It was just a few years ago when a modest 1.5kW rooftop solar system – the equivalent of around six panels – was the norm for Australian households.
How that is changing. As today’s Graph of the Day – courtesy of Warwick Johnston’s Sunwiz Consulting – shows, barely 10 per cent of the rooftop solar systems installed in Australia now are of that size.
Already, the average size of a rooftop solar system around the country is 3kW – and many of the new systems are well above that. According to Johnston’s data, 5kW systems are now the most popular in the progressive “solar” states such as Queensland and South Australia – while 3kW remains the most popular in NSW and W.A. That is probably a reflection of the tariffs paid for exports to the grid.
Of course, Australia still has some way to go to catch up with the US – where according to SunPower, which specializes in solar leasing products, the average size of rooftop solar systems has gone to 8.3kW.
That’s got something to do with the size of the roofs, and also the tariff measures.
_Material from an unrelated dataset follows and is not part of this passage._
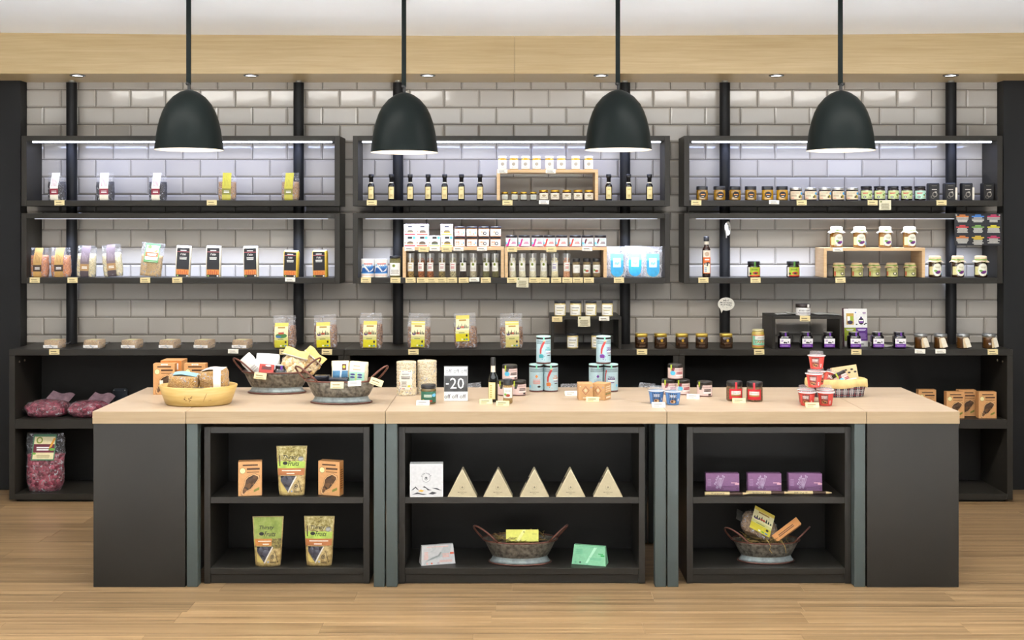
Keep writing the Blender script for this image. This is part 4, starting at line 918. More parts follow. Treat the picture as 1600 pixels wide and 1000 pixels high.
place('tahini_jar', jar(19.4*SC, 30*SC, 3.6*SC, K('#c0a850', .2, coat=.4), K('#d8cc98', .35, metal=.3), tax, .92, .9, z0=.12, z1=.72, arc=75), 'tahini jar with mint and orange label left of riser', 'jar', (PX(1184.4, 6.62), 6.62, ZC), (0, 0, .1))
def whj(p): p.rect(0, 0, 1, 1, K('#eceae6', .5)); p.lines(.15, .6, .85, .85, 2, INK, .55); p.lines(.12, .12, .88, .5, 4, K('#8a8890', .6))
place('butter_jar', jar(22.5*SC, 18.5*SC, 5.6*SC, K('#d9d6d0', .25, coat=.4), K('#2e2320', .35), whj, 1.0, .94, z0=.06, z1=.64, arc=78, extra=lambda r, h, z: [('seal_strip', MB().box(r*.35, r*.62, -r*.96, -r*.90, h*.72, h*.985, WHITE, .0003))]), 'white-labelled jar with dark lid on leaflet riser', 'jar', (PX(1254.5, 6.62), 6.62, RE+.0003), (0, 0, .05))
def pur(p): p.rect(0, 0, 1, 1, K('#f0ecec', .45)); p.rect(0, 0, 1, .4, K('#6a2c94', .45)); p.ell(.45, .54, .1, .1, INK); p.ell(.62, .52, .08, .09, INK); p.ell(.8, .6, .07, .08, INK); p.lines(.1, .66, .35, .9, 2, K('#8a5aa8', .5)); p.lines(.12, .1, .85, .3, 2, K('#a988c4', .5))
def purx(r, h, z): return [('seal_strip', MB().box(-.0008, .0085, -r*.9, -r*.8, h*.64, h*.985, K('#6a34a0', .5), .0003)), ('lid_top', MB().lathe([(r*.7, h*.93), (r*.74, h*.94), (r*.72, h*1.002), (0, h*1.004)], K('#d6d2c8', .35), 18))]
pj = jar(19*SC, 25.6*SC, 4.4*SC, K('#120c14', .1, coat=.6), K('#1d1a20', .3), pur, .76, .74, n=4, z0=.1, z1=.62, extra=purx)
pjl = ['first purple-labelled black jar under leaflet riser, leftmost', 'purple-labelled black jar under middle of leaflet riser', 'purple-labelled black jar under right end of leaflet riser', 'purple-labelled black jar in front of the purple poster', 'purple-labelled black jar just right of the purple poster', 'purple-labelled black jar nearest the silver-lidded honey jars']
for x, l in zip((1225, 1259.4, 1294, 1334, 1370.5, 1404.6), pjl): place('berry_jar', pj, l, 'jar', (PX(x, 6.62), 6.62, ZC), (0, 0, R.uniform(-.1, .1)), 'purple-labelled jars on the right cabinet')
# leaflet poster standing on the right cabinet
Yp = 6.70; W = 36.4*Yp/F; H = 59*Yp/F
t = thing('leaflet_stand', 'standing poster, white over green and purple, beside leaflet riser', 'poster', (PX(1338, Yp), Yp, ZC+.0008), (math.radians(-5), 0, .03))
obj('board', MB().box(-W/2, W/2, 0, .006, 0, H, K('#eceae6', .4)), t)
p = Print(flat(-W/2, 0, W, H, 0)); p.rect(0, 0, 1, 1, K('#ecebe8', .4)); p.rect(0, .15, .5, .5, K('#94a51e', .45)); p.rect(.5, .15, 1, .5, K('#5a2a80', .45)); p.rect(.1, .58, .42, .88, K('#c9a24a', .5)); p.rect(.14, .68, .38, .8, WHITE); p.rect(.26, .68, .4, .8, K('#a6b83a', .5)); p.ell(.26, .64, .12, .05, K('#3c3450', .5)); p.ell(.74, .67, .12, .09, K('#1c1420', .5)); p.rect(.65, .62, .83, .7, K('#7a4aa0', .5)); p.rect(.64, .67, .84, .7, WHITE); p.ell(.74, .765, .04, .03, K('#4a2a70', .5))
for u, v in ((.54, .585), (.88, .59), (.94, .61)): p.ell(u, v, .04, .016, INK)
p.lines(.08, .42, .4, .47, 2, WHITE); p.lines(.56, .42, .95, .47, 2, K('#d8c8e8', .5)); p.lines(.08, .2, .4, .36, 5, K('#c0cc60', .5)); p.lines(.56, .2, .95, .36, 5, K('#9878b8', .5)); p.lines(.8, .86, .95, .92, 2, K('#8a5a98', .5)); p.ell(.5, .9, .03, .018, K('#5a70b0', .5)); p.lines(.1, .04, .9, .1, 2, GREY)
obj('poster_print', p, t)
obj('rear_leaf', MB().box(-W/2-.006, -W/2+.03, .012, .015, 0, H+.004, K('#4a2030', .5)), t)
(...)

Most places in the US get a 1:1 tariff, so the incentive is there to put on a larger system.
“That’s a really big system,” Sunpower’s products chief Jack Peurach conceded during an analysts briefing earlier this month. “You are putting as much PV on your roof as you can, but you are putting it there because you want to generate as much electricity as you can. And you do that because it’s cheaper.”